Третье – как правило, национальные интересы государства воплощаются максимально быстро тогда, когда у государства есть собственная стратегия развития. Говоря, опять же, немодным языком – идеология. Можем ли мы сейчас сказать, что у ЕС есть идеология? Однозначно. Как есть идеология у США, которая универсальна и которая активно принимается людьми по всему земному шару. Т.е. это успешная идеология, она работает на национальные интересы США, или ЕС, или Китая. И для того, чтобы национальные интересы России соблюдались, нам нужна некая долгосрочная стратегия, долгосрочная идеология, которая бы отличалась от всех остальных. Иначе зачем тогда существует российское государство? Тогда нужно присоединяться к другой структуре с той же идеологией, но первичной, а не вторичной. Т.е. нужны свои собственные стратегия и идеология для воплощения национальных интересов.


Дмитрий Травин
: Вероятно, я не буду делать такое целостное выступление – я скорее буду реагировать на высказывания моего уважаемого оппонента, тем более, так получилось, что заранее эти тезисы не были мною получены, и я впервые все это услышал.

Первое, что привлекло внимание. Тезис о том, что национальный интерес должен содействовать росту трех вещей – территории, экономики и населения – меня довольно сильно смутил. Если говорить о том, что национальный интерес должен содействовать развитию населения, не просто росту, а развитию, то бросается в глаза явное противоречие между задачей роста территории и развитием населения. Если мы занимаемся организацией роста территории, то мы должны иметь большую армию, сравнительно агрессивную внешнюю политику, не обязательно постоянные войны, но войны так или иначе нам нужны. Даже не обязательно завоевательные. Если территория уже большая, мы должны расставлять наших солдат по границам и так или иначе подавлять сепаратистские устремления в различных регионах и ограждать эти регионы от давления извне.  Т.е. нам нужен человек-солдат, человек-винтик, человек – элемент большой машины. Мне не очень понятно, как может развиваться человек постиндустриального общества, технотронного общества, если мама его рождает в основном для того, чтобы быть либо солдатом, либо работником, обеспечивающим боеспособность армии. Понятно, что есть некоторые исключения, и что академик Сахаров сделал для нашей обороноспособности больше, чем все наше Политбюро, вместе взятое, которое его потом ссылало известно куда, но при этом понятно, что кто-то должен кидать те бомбы, которые академики Сахаровы изобретают. И это уже не содействует росту населения.

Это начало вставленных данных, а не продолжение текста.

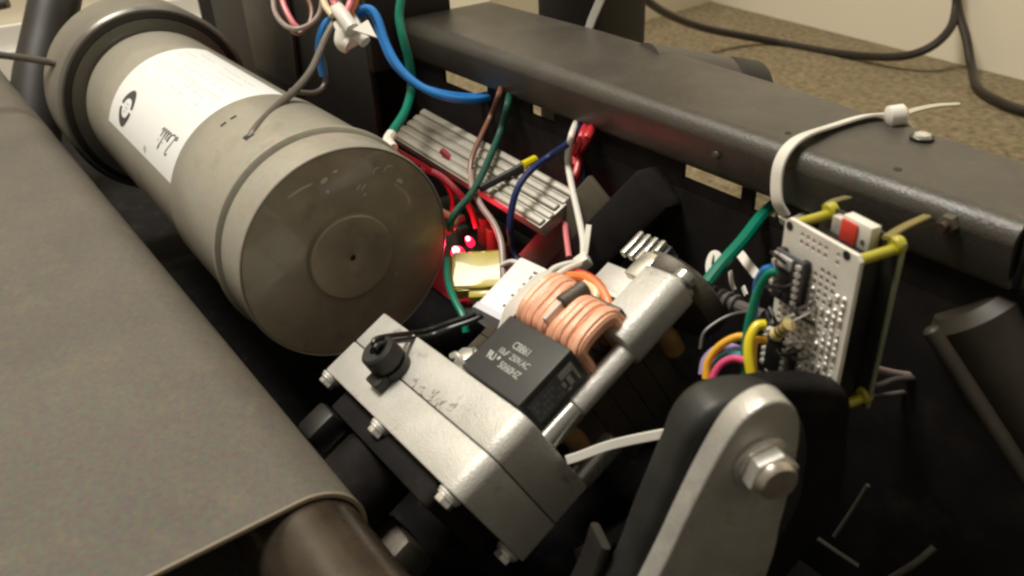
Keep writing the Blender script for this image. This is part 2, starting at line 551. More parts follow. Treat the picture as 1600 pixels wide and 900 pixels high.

Но, правда, может, у Александра тезис немного другой. Может быть, речь вообще не идет о развитии населения, а только о количественном росте населения, территории и валового продукта. Т.е. главное, чтобы население увеличивалось, территория увеличивалась за счет новых регионов, ну и экономика также росла за счет валового продукта. Соответственно, если все это обеспечивается, достигается национальный интерес.  В принципе такого рода тезис допустить можно.  Но мне представляется, что если мы допускаем подобный тезис, то уж точно трудно его назвать национальным интересом, или государственным интересом. Потому что нация или государство состоит из людей, а мы препятствуем таким образом индивидуальному развитию каждого человека.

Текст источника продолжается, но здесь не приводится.